Friday night the star-fall was beautiful. Some were so violently bright, it was like we should have been able to hear them shred through the atmosphere. On our backs in a row under the too-cliche starry night, we irreverently cracked jokes about proverbial movie endings, but still gasped every time the sky impossibly ripped open with light.
The language of morning, music, two silk black cats, a matching short kimono, claws hooked into the chain of a pocket watch like an eccentric playful ribbon. Knocking down the mess. Sorting papers, shifting things into drawers, off the floor. Work at three o’clock.
Mechanical heart removed after organ heals itself.
Free of the future, he lives on the same block as my boyfriend who killed himself the night we were going to be together. I can see his bedroom window from the back porch. It’s unsettling. I’m almost breaking down, every word I’m holding on, trying to gain some equilibrium. My friend is telling stories that flow like an archaeological river. He’s been doing it for hours. Acid trips in London, working with Peter O’Toole, where he was when the Berlin Wall fell down. They go well with the house, his implacable gestures. I try to memorize as much as I can, anchor myself, keep the car running. Catching myself in a simple mirror over his shoulder, the naked frame is a prison, I feel like a photograph hung on the wall.
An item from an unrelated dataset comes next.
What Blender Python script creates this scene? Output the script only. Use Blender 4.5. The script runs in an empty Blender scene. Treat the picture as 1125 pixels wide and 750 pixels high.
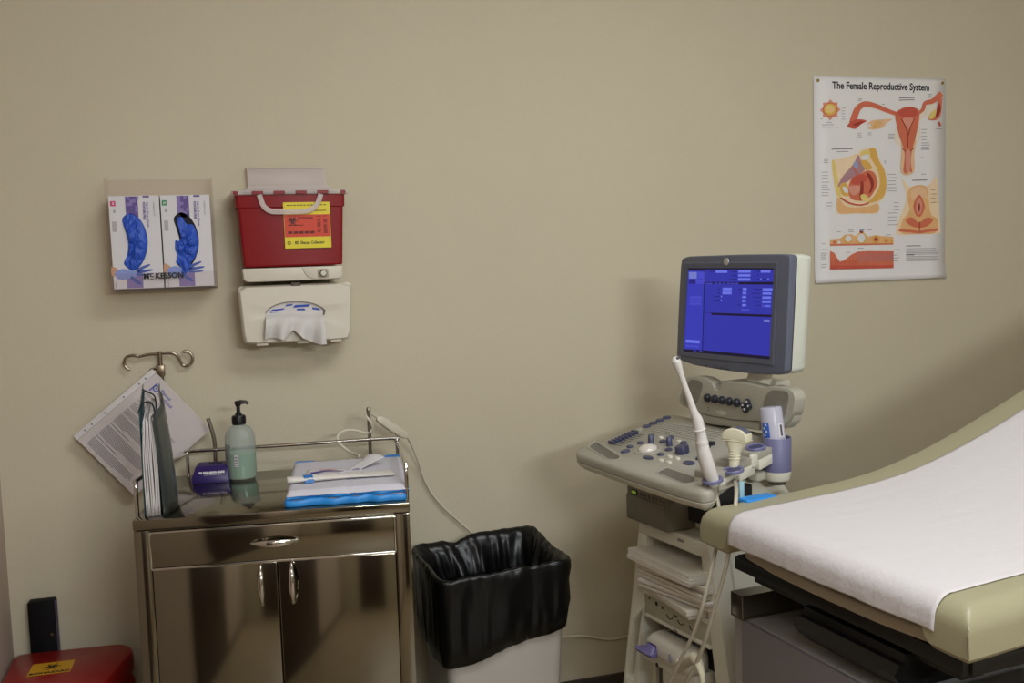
import bpy, bmesh, math, random
from mathutils import Vector, Matrix, noise
from math import sin, cos, pi, radians, sqrt, atan2
random.seed(7)
SC = bpy.context.scene
COL = SC.collection

# ------------------------------------------------------------------ camera
F_PX, YAW, PITCH, ROLL = 1100.0, radians(17.0), radians(4.9), radians(1.9)
CAM = Vector((0.0, -2.77, 1.36))
FW = Vector((sin(YAW)*cos(PITCH), cos(YAW)*cos(PITCH), -sin(PITCH)))
_r = Vector((cos(YAW), -sin(YAW), 0)); _u = _r.cross(FW)
RT = _r*cos(ROLL) - _u*sin(ROLL); UP = _u*cos(ROLL) + _r*sin(ROLL)

def ray(px, py): return FW + RT*((px-562.5)/F_PX) - UP*((py-375.0)/F_PX)
def on_axis(px, py, axis, val):
    d = ray(px, py); return CAM + d*((val-CAM[axis])/d[axis])
def on_plane(px, py, p0, n):
    d = ray(px, py); return CAM + d*((p0-CAM).dot(n)/d.dot(n))

# ------------------------------------------------------------------ materials
MATS = {}
def lin(c):
    return tuple(((v/255)/12.92 if v/255 <= .04045 else ((v/255+.055)/1.055)**2.4) for v in c)
def mat(name, rgb, rough=.5, metal=0., bump=None, var=None, coat=0., spec=.5, alpha=1., trans=0., emit=None, emit_s=0., sheen=0.):
    """rgb: sRGB 0-255. bump=(scale, strength); var=(scale, amount) gentle value variation."""
    if name in MATS: return MATS[name]
    m = bpy.data.materials.new(name); m.use_nodes = True
    nt = m.node_tree; b = nt.nodes['Principled BSDF']
    c = (*lin(rgb), 1)
    b.inputs['Base Color'].default_value = c
    b.inputs['Roughness'].default_value = rough
    b.inputs['Metallic'].default_value = metal
    b.inputs['Specular IOR Level'].default_value = spec
    b.inputs['Coat Weight'].default_value = coat
    b.inputs['Alpha'].default_value = alpha
    b.inputs['Transmission Weight'].default_value = trans
    if emit is not None:
        b.inputs['Emission Color'].default_value = (*lin(emit), 1)
        b.inputs['Emission Strength'].default_value = emit_s
    tc = None
    if bump or var:
        tc = nt.nodes.new('ShaderNodeTexCoord')
    if bump:
        n = nt.nodes.new('ShaderNodeTexNoise'); n.inputs['Scale'].default_value = bump[0]
        n.inputs['Detail'].default_value = 4
        bp = nt.nodes.new('ShaderNodeBump'); bp.inputs['Strength'].default_value = bump[1]
        bp.inputs['Distance'].default_value = .01
        nt.links.new(tc.outputs['Object'], n.inputs['Vector'])
        nt.links.new(n.outputs['Fac'], bp.inputs['Height'])
        nt.links.new(bp.outputs['Normal'], b.inputs['Normal'])
    if var:
        n = nt.nodes.new('ShaderNodeTexNoise'); n.inputs['Scale'].default_value = var[0]
        n.inputs['Detail'].default_value = 5
        mx = nt.nodes.new('ShaderNodeMix'); mx.data_type = 'RGBA'
        k = var[1]
        mx.inputs[6].default_value = (*(v*(1-k) for v in c[:3]), 1)
        mx.inputs[7].default_value = (*(min(1, v*(1+k)) for v in c[:3]), 1)
        nt.links.new(tc.outputs['Object'], n.inputs['Vector'])
        nt.links.new(n.outputs['Fac'], mx.inputs[0])
        nt.links.new(mx.outputs[2], b.inputs['Base Color'])
    MATS[name] = m
    return m

def clear_mat(name, tint, gloss=.12, opac=.05, rough=.05):
    """thin clear plastic: tinted transparency, a little haze and a fresnel gloss"""
    m = bpy.data.materials.new(name); m.use_nodes = True; nt = m.node_tree
    nt.nodes.clear()
    out = nt.nodes.new('ShaderNodeOutputMaterial')
    tr = nt.nodes.new('ShaderNodeBsdfTransparent'); tr.inputs[0].default_value = (*lin(tint), 1)
    df = nt.nodes.new('ShaderNodeBsdfDiffuse'); df.inputs[0].default_value = (*lin(tint), 1)
    gl = nt.nodes.new('ShaderNodeBsdfGlossy'); gl.inputs['Roughness'].default_value = rough
    lw = nt.nodes.new('ShaderNodeLayerWeight'); lw.inputs[0].default_value = .35
    m1 = nt.nodes.new('ShaderNodeMixShader'); m1.inputs[0].default_value = opac
    m2 = nt.nodes.new('ShaderNodeMixShader')
    mt = nt.nodes.new('ShaderNodeMath'); mt.operation = 'MULTIPLY'; mt.inputs[1].default_value = gloss*3
    nt.links.new(lw.outputs['Fresnel'], mt.inputs[0])
    nt.links.new(mt.outputs[0], m2.inputs[0])
    nt.links.new(tr.outputs[0], m1.inputs[1]); nt.links.new(df.outputs[0], m1.inputs[2])
    nt.links.new(m1.outputs[0], m2.inputs[1]); nt.links.new(gl.outputs[0], m2.inputs[2])
    nt.links.new(m2.outputs[0], out.inputs[0])
    MATS[name] = m
    return m

# ------------------------------------------------------------------ mesh builder
class MB:
    def __init__(s): s.bm = bmesh.new()
    def _merge(s, t, M=None, mi=0):
        if M is not None: bmesh.ops.transform(t, matrix=M, verts=t.verts)
        for f in t.faces: f.material_index = mi
        me = bpy.data.meshes.new('tmp'); t.to_mesh(me); t.free()
        s.bm.from_mesh(me); bpy.data.meshes.remove(me)
        return s
    @staticmethod
    def _bev(t, bev, seg, edges=None):
        if bev > 0:
            bmesh.ops.bevel(t, geom=list(edges if edges is not None else t.edges), offset=bev, offset_type='OFFSET',
                            segments=seg, profile=.5, affect='EDGES', clamp_overlap=True)
    def box(s, c, size, M=None, bev=0., seg=2, mi=0, rot=None):
        t = bmesh.new(); bmesh.ops.create_cube(t, size=1)
        bmesh.ops.scale(t, vec=size, verts=t.verts)
        s._bev(t, bev, seg)
        X = Matrix.Translation(c)
        if rot is not None: X = X @ rot
        if M is not None: X = M @ X
        return s._merge(t, X, mi)
    def prism(s, pts, d0, d1, plane='xy', M=None, bev=0., seg=2, mi=0):
        """closed outline extruded between d0 and d1 along the plane's normal"""
        t = bmesh.new()
        def P(a, b, c): return {'xy': (a, b, c), 'xz': (a, c, b), 'yz': (c, a, b)}[plane]
        lo = [t.verts.new(P(a, b, d0)) for a, b in pts]
        hi = [t.verts.new(P(a, b, d1)) for a, b in pts]
        n = len(pts)
        t.faces.new(lo); t.faces.new(hi)
        for i in range(n): t.faces.new((lo[i], lo[(i+1) % n], hi[(i+1) % n], hi[i]))
        bmesh.ops.recalc_face_normals(t, faces=t.faces)
        if bev:
            es = [e for f in list(t.faces)[:2] for e in f.edges]
            s._bev(t, bev, seg, es)
        return s._merge(t, M, mi)
    def loft(s, rings, caps=(True, True), M=None, mi=0, closed=True):
        t = bmesh.new(); R = [[t.verts.new(p) for p in r] for r in rings]
        n = len(R[0])
        for a, b in zip(R[:-1], R[1:]):
            for i in range(n if closed else n-1):
                t.faces.new((a[i], a[(i+1) % n], b[(i+1) % n], b[i]))
        if caps[0]: t.faces.new(R[0][::-1])
        if caps[1]: t.faces.new(R[-1])
        bmesh.ops.recalc_face_normals(t, faces=t.faces)
        return s._merge(t, M, mi)
    def tube(s, path, r, seg=10, M=None, mi=0, smooth=0, caps=True, flat=1.):
        P = [Vector(p) for p in path]
        if smooth: P = spline(P, smooth)
        n = len(P); rings = []; up = None
        for i in range(n):
            tg = (P[min(i+1, n-1)]-P[max(i-1, 0)]).normalized()
            if up is None:
                up = tg.orthogonal().normalized()
                if flat != 1.: 
                    z = Vector((0, 0, 1)); up = (z-tg*z.dot(tg)).normalized() if abs(tg.z) < .95 else up
            else: up = (up-tg*up.dot(tg)).normalized()
            sd = tg.cross(up)
            rr = r[min(i, len(r)-1)] if isinstance(r, (list, tuple)) else r
            rings.append([P[i]+up*(rr*flat*cos(2*pi*k/seg))+sd*(rr*sin(2*pi*k/seg)) for k in range(seg)])
        return s.loft(rings, (caps, caps), M, mi)
    def lathe(s, prof, seg=24, M=None, mi=0, sx=1., sy=1., caps=(True, True)):
        rings = [[(r*sx*cos(2*pi*k/seg), r*sy*sin(2*pi*k/seg), z) for k in range(seg)] for r, z in prof]
        return s.loft(rings, caps, M, mi)
    def grid(s, fn, nu, nv, M=None, mi=0):
        t = bmesh.new()
        V = [[t.verts.new(fn(i/nu, j/nv)) for j in range(nv+1)] for i in range(nu+1)]
        for i in range(nu):
            for j in range(nv): t.faces.new((V[i][j], V[i+1][j], V[i+1][j+1], V[i][j+1]))
        return s._merge(t, M, mi)
    def poly(s, pts, M=None, mi=0):
        t = bmesh.new(); t.faces.new([t.verts.new(p) for p in pts])
        return s._merge(t, M, mi)
    def sheet(s, pts, z, M=None, mi=0, th=.0003):
        return s.prism(pts, z, z+th, 'xy', M, mi=mi)
    def build(s, name, m, parent=None, sharp=38, solid=0., sub=0):
        me = bpy.data.meshes.new(name)
        if solid or True:
            bmesh.ops.recalc_face_normals(s.bm, faces=s.bm.faces) if not solid else None
        s.bm.to_mesh(me); s.bm.free()
        for k in (m if isinstance(m, (list, tuple)) else [m]): me.materials.append(k)
        me.polygons.foreach_set('use_smooth', [True]*len(me.polygons))
        me.set_sharp_from_angle(angle=radians(sharp))
        o = bpy.data.objects.new(name, me); COL.objects.link(o)
        if parent is not None: o.parent = parent
        if solid:
            md = o.modifiers.new('thickness', 'SOLIDIFY'); md.thickness = solid; md.offset = 0
        if sub:
            md = o.modifiers.new('smooth', 'SUBSURF'); md.levels = sub; md.render_levels = sub
        return o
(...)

Walking towards breakfast late in the afternoon, one block down, someone has gracefully drawn absolutely perfect hot-rod flames into the dust coating a black vintage pick-up truck. It looks like something my buried love would have done. In my mind, I rock back on my heels into his body and, with a silent smile, I gesture to my friend, stuck on his cell phone, who sees it and smiles back. Suddenly, everything will be alright.